SHORT TASK: Each line that holds the word "pixels" should be returned.

** Begin MATERIAL PROVIDED **

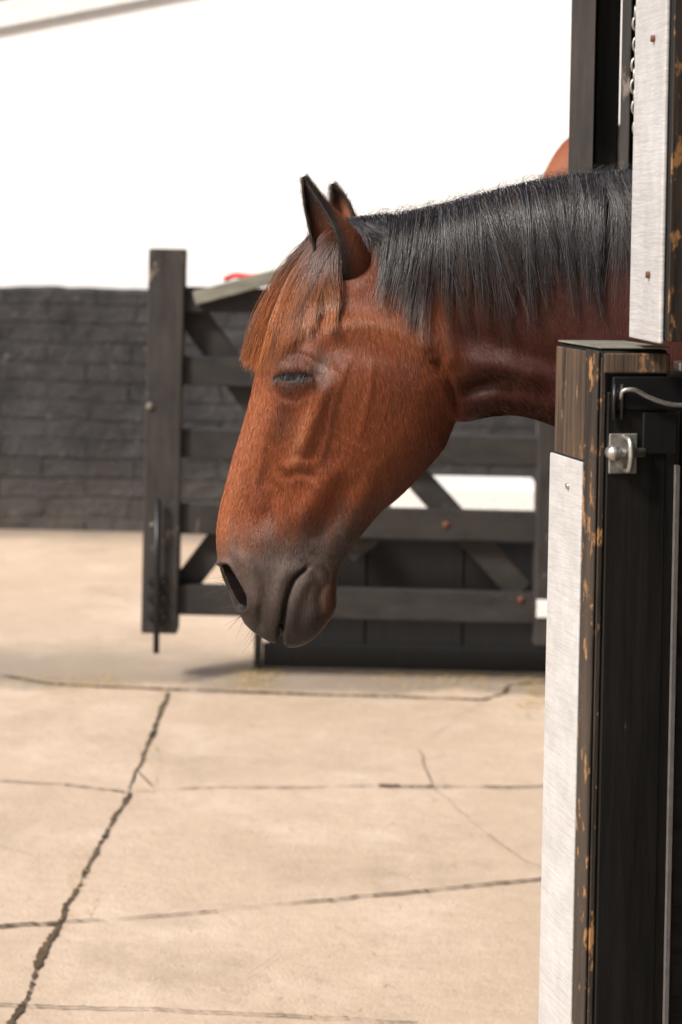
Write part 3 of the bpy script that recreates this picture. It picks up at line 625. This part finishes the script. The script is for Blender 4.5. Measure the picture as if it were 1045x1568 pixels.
nf=500; u0=rng.uniform(560,1060,nf); cv0=np.interp(u0,Ap[18:,0],Ap[18:,1]); sx=rng.normal(12,22,nf); hh=rng.uniform(2,15,nf)
pu=u0[:,None]+sx[:,None]*tau; pv=cv0[:,None]-7-hh[:,None]*np.sin(tau*2.6)+rng.uniform(0,14,nf)[:,None]*tau**2
PF=Hp(pu,rng.normal(-8,12,nf)[:,None]+0*tau,pv); strands('mane_flyaway_hair',PF,np.full(nf,.0002),np.zeros((nf,kk,3))+.03,horse)
# forelock
nfk=4000; ends=[(376,560),(383,552),(390,568),(402,548),(412,564),(406,530),(425,542),(440,525),(432,505),(455,515),(470,500),(485,478),(505,500),(500,455),(418,500),(397,512),(384,530),(460,480),(445,495),(418,554),(396,554),(510,470),(376,548)]
fce=np.array(ends,float); fcl=rng.uniform(0,13,len(ends)); fcg=rng.uniform(.55,1.4,len(ends))
ec=rng.integers(0,len(ends),nfk); E=fce[ec]+rng.normal(0,5,(nfk,2))
r_=rng.random(nfk); root=np.stack([478+r_*45+rng.normal(0,3,nfk),364-r_*22+rng.normal(0,4,nfk)],-1)+np.array([0,1])*(rng.uniform(0,30,nfk)*(E[:,0]>430))[:,None]
ctl=np.stack([np.interp(E[:,0],[376,420,470,505],[410,446,490,508])+rng.normal(0,9,nfk),np.interp(E[:,0],[376,420,470,505],[422,420,420,430])+rng.normal(0,10,nfk)],-1)
tt=tau[None,:,None]; pf=root[:,None]*(1-tt)**2+2*ctl[:,None]*tt*(1-tt)+E[:,None]*tt**2; pf[:,:,0]+=4*np.sin(tau*6+(ec*1.3)[:,None]+rng.uniform(0,1.5,nfk)[:,None])*tau
lift=rng.uniform(2,10,nfk)+fcl[ec]; PK=drape(pf,lift)
cf=np.zeros((nfk,kk,3))+np.array([.13,.042,.019]); cf=lerp(cf,(.72,.27,.095),(ss(tau,.15,.85)[None]*rng.uniform(.25,1,nfk)[:,None])); cf*=(rng.uniform(.45,1.4,nfk)*fcg[ec])[:,None,None]  # orange tips, with a backlit glow also put into their colour
strands('forelock',PK,rng.uniform(.00025,.00042,nfk),np.clip(cf,0,.8),horse)
# whiskers & lashes
wl=[]
for i in range(90):
    c_=[(470,992),(440,998),(500,962),(400,976),(375,955),(345,905)][i%6]; b_=np.array(c_,float)+rng.normal(0,7,2); dr=(b_-np.array([440,900])); dr/=np.linalg.norm(dr); l=rng.uniform(8,36)
    ang_=rng.normal(0,.5); dr=np.array([dr[0]*math.cos(ang_)-dr[1]*math.sin(ang_),dr[0]*math.sin(ang_)+dr[1]*math.cos(ang_)]); pp=(b_-dr*8)[None]+dr[None]*(tau*(l+8))[:,None]+np.array([0,1])[None]*(tau**2*4)[:,None]
    wl.append(Hp(pp[:,0],rng.uniform(-30,10),pp[:,1]))
for i in range(130):
    x=rng.uniform(420,480); y0=np.interp(x,[420,432,448,466,482],[577,571,569,569,570]); ys=surf(x,y0-5) or -95
    pp=np.stack([x-6*tau,y0+ (8+rng.uniform(0,7))*tau**1.3],-1); wl.append(Hp(pp[:,0],ys-3-7*tau,pp[:,1]))
wl=np.array(wl); strands('whiskers_and_lashes',wl,np.full(len(wl),.00026),np.zeros((len(wl),kk,3))+.012,horse)
# second horse beyond: linked copies, ears laid back
h2=empty('bay_horse.001'); off=at(867,214,4.3)-Hp(482,0,362)
piv=Vector(Hp(530,0,400).tolist()); Rb=Matrix.Translation(piv)@Matrix.Rotation(math.radians(38),4,'Y')@Matrix.Translation(-piv)
for o in list(horse.children):
    if o.name.startswith(('whisk','forelock','short','mane_fly')): continue
    c_=o.copy(); c_.parent=h2; scn.collection.objects.link(c_)
    if 'ear' in o.name and ('near' in o.name or 'far' in o.name): c_.matrix_basis=Rb
h2.location=off.tolist()
# ---------------------------------------------------------------- light
sd=Vector((-.60,-.52,.74)).normalized()
sun=bpy.data.lights.new('sun','SUN'); sun.energy=4.3; sun.angle=math.radians(10); sun.color=(1,.96,.90)
so=bpy.data.objects.new('sun',sun); scn.collection.objects.link(so); so.rotation_euler=(-sd).to_track_quat('-Z','Y').to_euler(); so.location=(-4,-4,8)
w=bpy.data.worlds.new('World'); scn.world=w; w.use_nodes=True; nt=w.node_tree; bg=nt.nodes['Background']; sky=nt.nodes.new('ShaderNodeTexSky'); sky.sky_type='NISHITA'; sky.sun_disc=False
sky.sun_elevation=math.asin(sd.z); sky.sun_rotation=math.atan2(sd.x,sd.y); sky.dust_density=4; sky.air_density=1.0; sky.ozone_density=.6
nt.links.new(sky.outputs[0],bg.inputs[0]); bg.inputs[1].default_value=.13
scn.view_settings.view_transform='Standard'; scn.view_settings.look='None'; scn.view_settings.exposure=0
# ---------------------------------------------------------------- camera
cam=bpy.data.cameras.new('camera'); co=bpy.data.objects.new('camera',cam); scn.collection.objects.link(co); scn.camera=co
right=Vector((CA,0,SA)); up=Vector((-SA,0,CA)); back=Vector((0,-1,0))
co.matrix_world=Matrix(((right.x,up.x,back.x,0),(right.y,up.y,back.y,0),(right.z,up.z,back.z,CH),(0,0,0,1)))
cam.lens=F*36/1568; cam.sensor_width=36; cam.sensor_fit='AUTO'; cam.shift_y=-429/1568; cam.clip_end=2000; cam.clip_start=.05
cam.dof.use_dof=True; cam.dof.focus_distance=2.66; cam.dof.aperture_fstop=5.6
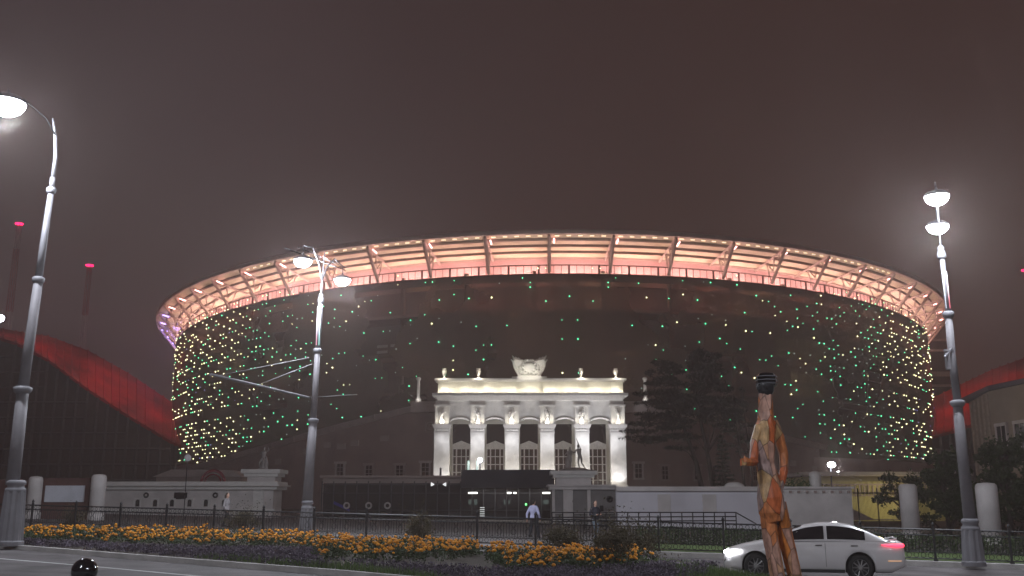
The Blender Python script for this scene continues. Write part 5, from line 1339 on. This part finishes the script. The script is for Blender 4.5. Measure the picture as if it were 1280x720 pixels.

** End MATERIAL PROVIDED **

FINISHED EXERCISE:
Write part 3 of the bpy script that recreates this picture. It picks up at line 625. This part finishes the script. The script is for Blender 4.5. Measure the picture as if it were 1045x1568 pixels.
The Blender Python script for this scene continues. Write part 5, from line 1339 on. This part finishes the script. The script is for Blender 4.5. Measure the picture as if it were 1280x720 pixels.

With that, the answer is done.